Dass zumindest da längst zusammengewachsen ist, was zusammengehört, durfte ein zahlreiches Publikum beim großartigen Gastauftritt des Ensembles am Dienstag in der Stiftskirche eindrucksvoll miterleben. Mit drei exzellenten Werken aus der doppelchörigen A-Cappella-Literatur hatte Hannelotte Pardall – als legendäre Chorleitungsprofessorin der Musikhochschule Hamburg schon ein Weilchen emeritiert, aber immer noch gerne angefragt – das aktuelle Sommerprojekt ihrer mit ungebrochener Hingabe gepflegten Chorgemeinschaft bestückt.

Werke aus drei Epochen

Werke aus drei Epochen mit jeweils höchst eigener emotionaler Befindlichkeit waren das. Und bestens geeignet, die eindrucksvoll breite Ausdruckspalette dieser quer durch das Generationenspektrum aufgestellten Chorgemeinschaft zu dokumentieren. Da war zum Einen die Motette „Jauchzet dem Herren alle Welt“ (BWV Anh. 160), die sich nicht allein ihrer etwas diffusen Autorenschaft wegen, sondern wohl vielmehr ihrer hochvirtuosen und höchst effektvollen Ausgestaltung der Ecksätze seltener in Konzertprogrammen findet.

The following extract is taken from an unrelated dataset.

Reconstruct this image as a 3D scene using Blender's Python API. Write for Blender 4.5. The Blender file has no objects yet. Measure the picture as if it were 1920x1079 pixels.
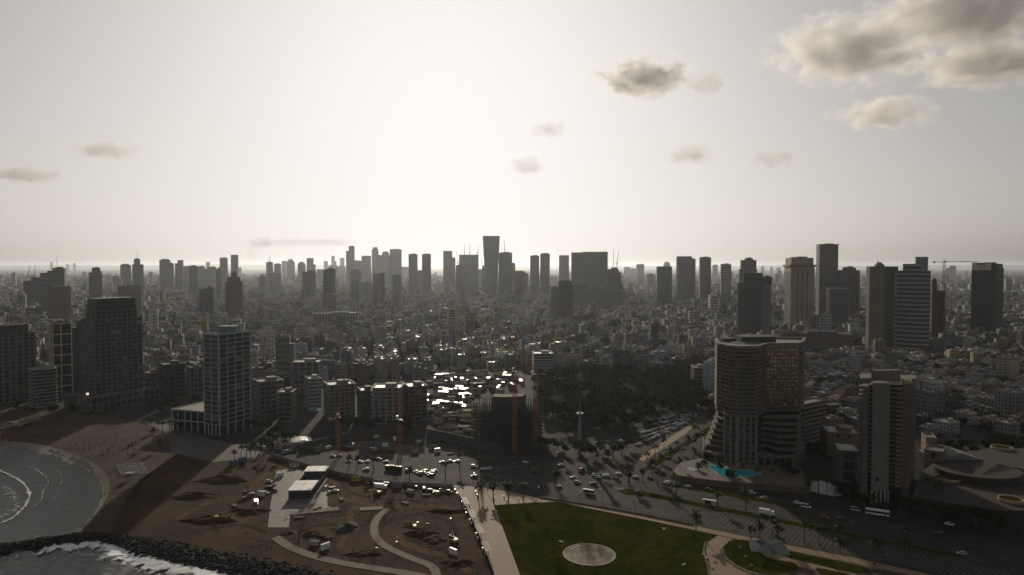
import bpy, bmesh, math, random
import numpy as np
from mathutils import Vector, Matrix
# ------------------------------------------------------------------ camera, sky, sun, exposure
SC = bpy.context.scene
COL = SC.collection
F = 1280.0                       # focal length in photo pixels (24 mm on 36 mm at 1920 px)
H = 140.0                        # camera height
PITCH = math.atan(40.0 / F)
_cam = bpy.data.cameras.new('camera'); CAM = bpy.data.objects.new('camera', _cam); COL.objects.link(CAM)
_cam.lens = 24; _cam.sensor_width = 36; _cam.clip_start = 1; _cam.clip_end = 200000
CAM.location = (0, 0, H); CAM.rotation_euler = (math.pi/2 - PITCH, 0, 0); SC.camera = CAM
SUN_EL = math.radians(15.9); SUN_AZ = math.radians(-5.75)
WORLD = bpy.data.worlds.new('World'); SC.world = WORLD; WORLD.use_nodes = True
_n, _l = WORLD.node_tree.nodes, WORLD.node_tree.links
_bg = _n['Background']; _sky = _n.new('ShaderNodeTexSky'); _sky.sky_type = 'NISHITA'; _sky.sun_disc = False
_sky.sun_elevation = SUN_EL; _sky.sun_rotation = SUN_AZ
_sky.air_density = 1.0; _sky.dust_density = 3.0; _sky.ozone_density = 1.0
_hs = _n.new('ShaderNodeHueSaturation'); _hs.inputs['Saturation'].default_value = 0.32
# soft shoulder so that the glow round the sun does not swamp the hazy sky: c / (1 + c * k)
_sk = _n.new('ShaderNodeVectorMath'); _sk.operation = 'MULTIPLY_ADD'; _sk.inputs[1].default_value = (.105,)*3; _sk.inputs[2].default_value = (1, 1, 1)
_dv = _n.new('ShaderNodeVectorMath'); _dv.operation = 'DIVIDE'
_l.new(_sky.outputs[0], _hs.inputs['Color']); _l.new(_hs.outputs[0], _sk.inputs[0]); _l.new(_hs.outputs[0], _dv.inputs[0]); _l.new(_sk.outputs[0], _dv.inputs[1]); _tn = _n.new('ShaderNodeVectorMath'); _tn.operation = 'MULTIPLY'; _tn.inputs[1].default_value = (1.025, .99, .962)
_l.new(_dv.outputs[0], _tn.inputs[0]); _l.new(_tn.outputs[0], _bg.inputs[0])
_bg.inputs[1].default_value = 0.112
_sl = bpy.data.lights.new('sun', 'SUN'); _sl.energy = 3.0; _sl.angle = math.radians(1.2); _sl.color = (1, .87, .69)
SUN = bpy.data.objects.new('sun', _sl); COL.objects.link(SUN)
SUND = Vector((math.sin(SUN_AZ)*math.cos(SUN_EL), math.cos(SUN_AZ)*math.cos(SUN_EL), math.sin(SUN_EL)))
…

Freilich, Hannelotte Pardalls vorzüglich vorbereitetes Ensemble schien das Koloraturenseufzer sonstige Affektgeflecht dieses Pasticcios verschiedener Provenienzen geradezu genussvoll auszubreiten, während die äußerst beredte Zeichengebung vom Pult die Konturen klar und das architektonische Geflecht wunderbar transparent offenlegte. Die „Hymn of the Creator of the Light“ des zeitgenössischen Komponisten Sir John Rutter führte in einen ganz anderen, eher meditative, aber sich ständig erweiternden Kosmos. Und John Rutter, der unlängst vom König geadelte erklärte Traditionalist im zeitgenössischen Gewand, lässt seine harmonischen Geflechte weit ausholen und mittels der Parameter äußerst differenzierten Ausdrucks zu wahren Domen wachsen.

Was sich als prachtvoll aufblühender Spektralklang in der äußerst dichten und engagierten Diktion Pardalls entfaltete.

Im Melos der Hochromantik

Josef Gabriel Rheinbergers „Cantus Miss“ in Es-Dur wiederum führte mitten hinein das hinreißendste Melos der Hochromantik. Ein Werk, das weite Stimmumfänge und jede Art subtilster dynamischer Gestaltung nachdrücklich einfordert.

Mit ihrem Deutsch-Deutschen Kammerchor konnte Hannelore Pardall all dies auf geradezu exemplarische Weise einlösen. Die Intonation stimmte durchweg vorzüglich, der Gesamtklang war ausgewogen, die prachtvoll aufblühenden Soprane geradezu eine Sensation und die Artikulation in allen Stimmen präsent. Nicht zuletzt waren es die überaus fein gesponnene Dynamik, die fantastisch aufkeimenden und sanft abebbenden Crescendi, das nuancenreiche Wechselspiel der alerten mit den stilleren Phasen und die ausdrucksvoll verklingenden Schlussphrasen, die sich in Pardalls nachdrücklicher Zeichengebung zum Niederknien schön formten.

Romantischer Zauber

Zwischen den Vokal-Kompositionen zitierte der Leipziger Konzertorganist Stefan Kießling zweimal Johann Sebastian Bach ins Geschehen. So brachte die zweite Partita aus dem ersten Band der Clavierübung dem vielgereisten Interpreten beste Gelegenheit, das phänomenale Farbenspektrum der Edskes-Orgel zum Klingen zu bringen. Er tat dies mit eloquenter Fingertechnik und in ebenso geschmackvoller wie spürbar spiellauniger Weise. Ruhiger, meditativer dann die Deutung im sorgsam ausgeleuchteten Choralvorspiel „Schmücke dich, o liebe Seele“ aus der Sammlung der achtzehn Leipziger Choräle.

Für rauschenden Beifall ließen Hannelotte Pardall und ihr vorzügliches Ensemble die Zuhörerschaft mit Josef Rheinbergers berühmtem „Abendlied“ noch einmal tief im romantischen Zauber versinken.